カマラ・ハリス副大統領が米国初の黒人・アジア系女性大統領を目指す2024年大統領選。「ハリス優位」の現地報道もあるなか、ハリスはアメリカによい変革をもたらすのか。国際政治学者の三牧聖子さんは「たとえ女性大統領が誕生しても、それだけでアメリカが変わるわけではない。それによって新しい考えや価値観が政治外交に持ち込まれるからこそ、意義がある」という――。

「喜びに満ちた戦士」の登場

アメリカ大統領選まで3カ月を切った。8月下旬、イリノイ州シカゴで民主党の全国大会が開催され、最終日、カマラ・ハリス副大統領が大統領候補の指名受諾演説を行った。黒人・アジア系の政治家が、主要政党の大統領候補に選ばれるのは初めて。アメリカ初の女性大統領への挑戦でもある。

2024年8月22日、米イリノイ州シカゴのユナイテッド・センターで開催された民主党全国大会(DNC)最終日の夜、演説する民主党大統領候補で米副大統領のカマラ・ハリス。
写真=EPA/時事通信フォト
2024年8月22日、米イリノイ州シカゴのユナイテッド・センターで開催された民主党全国大会(DNC)最終日の夜、演説する民主党大統領候補で米副大統領のカマラ・ハリス。

ジョー・バイデンからハリスに大統領候補が代わってから、民主党の雰囲気は一変した。全国世論調査での優位に加え、主要な激戦州での世論調査でもドナルド・トランプを猛追し、リードする州もでてきた。

そうした勢いを反映して、民主党の全国大会では「喜び(joy)」が何度も語られた。

ハリスが副大統領になってからは弁護士の仕事を辞め、ハリスの政治活動を支えてきた夫ダグ・エムホフはハリスを「喜びに満ちた戦士」と紹介し、下院少数党院内総務のハキーム・ジェフリーズは、「泣きながら夜を過ごす人にも喜びの歌と共に朝を迎えさせてくださる」という詩篇の言葉にハリスの台頭をなぞらえた。トランプ再戦阻止という悲願、しかもそれが黒人女性によって成し遂げられるかもしれない――こうした高揚感が、今の民主党の団結を支えている。

副大統領としての衝撃的な不人気

確かに大統領候補となってからのハリスの自信に満ちた振る舞いは、かつては「カマラ・ハリス問題」とすら語られた(*1)、目立った業績を出せず、人気低迷に苦しんできたハリスとは別人のようだ。
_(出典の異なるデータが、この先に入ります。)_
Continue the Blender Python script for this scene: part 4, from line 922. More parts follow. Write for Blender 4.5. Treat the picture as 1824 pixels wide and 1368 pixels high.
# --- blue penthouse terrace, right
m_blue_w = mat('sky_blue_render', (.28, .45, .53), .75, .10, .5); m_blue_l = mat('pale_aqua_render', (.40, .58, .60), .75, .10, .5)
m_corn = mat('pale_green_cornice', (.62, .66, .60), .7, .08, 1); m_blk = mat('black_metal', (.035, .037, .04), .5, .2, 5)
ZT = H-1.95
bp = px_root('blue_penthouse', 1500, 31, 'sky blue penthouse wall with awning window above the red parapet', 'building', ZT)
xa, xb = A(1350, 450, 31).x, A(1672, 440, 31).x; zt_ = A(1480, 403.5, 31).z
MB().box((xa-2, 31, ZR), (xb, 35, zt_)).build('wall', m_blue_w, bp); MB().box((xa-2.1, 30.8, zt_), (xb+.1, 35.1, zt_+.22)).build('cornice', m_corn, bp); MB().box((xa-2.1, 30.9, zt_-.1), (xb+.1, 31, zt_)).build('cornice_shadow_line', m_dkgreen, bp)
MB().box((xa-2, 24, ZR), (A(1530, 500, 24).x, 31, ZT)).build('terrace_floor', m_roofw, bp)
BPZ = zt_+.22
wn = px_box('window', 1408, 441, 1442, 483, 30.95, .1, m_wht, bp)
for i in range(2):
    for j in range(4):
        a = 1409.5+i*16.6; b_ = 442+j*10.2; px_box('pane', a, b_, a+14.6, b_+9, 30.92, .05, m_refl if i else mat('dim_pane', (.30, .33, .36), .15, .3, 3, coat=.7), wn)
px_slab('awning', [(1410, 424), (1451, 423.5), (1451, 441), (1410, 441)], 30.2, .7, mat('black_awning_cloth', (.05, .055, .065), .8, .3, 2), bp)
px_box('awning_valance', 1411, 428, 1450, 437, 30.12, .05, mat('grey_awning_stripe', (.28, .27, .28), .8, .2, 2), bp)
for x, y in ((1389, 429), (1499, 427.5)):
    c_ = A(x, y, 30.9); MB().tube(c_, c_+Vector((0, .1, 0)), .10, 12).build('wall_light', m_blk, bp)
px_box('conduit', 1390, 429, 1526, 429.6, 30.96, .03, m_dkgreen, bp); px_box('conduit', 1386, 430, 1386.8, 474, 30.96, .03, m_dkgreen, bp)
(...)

政権発足から1年弱経った頃の世論調査で、副大統領としてのハリスの仕事ぶりを評価するアメリカ人は28%にとどまった。その支持率は、同時期に行われた世論調査で38%を獲得したバイデンより10%も低いという、衝撃的な数字であった(*2)

ハリスの人気はその後も低迷し、昨年夏の「LAタイムズ」紙の世論調査では、ハリスの支持率は、3年目の副大統領としては、1997年から2021年まで副大統領を務めたマイク・ペンス、ジョー・バイデン、ディック・チェイニー、アル・ゴアのどの支持率よりも低かった(*3)。ハリスはジョージ・W・H・ブッシュ大統領(1989~1994)の副大統領を務めたダン・クエール以来、最も人気のない副大統領であるとすらいわれた(*4)

ハリスはスタッフとの関係にも苦しんできた。政府監視団体「オープン・ザ・ブックス」によれば、副大統領となった2021年にハリスが連れてきた47人のスタッフのうち、2024年3月末の時点で残っていたのは4人で、離職率は91.5%に及んだ(*5)。確かに副大統領のスタッフの離職率は一般的に高く、そのすべてがネガティブな理由での離職でもないが、それでも9割超という数字は高い。ハリスがバイデンに代わる民主党の大統領候補として浮上すると、保守系メディアはこぞって、ハリスの統治能力のなさの証左としてこの数字を報道した。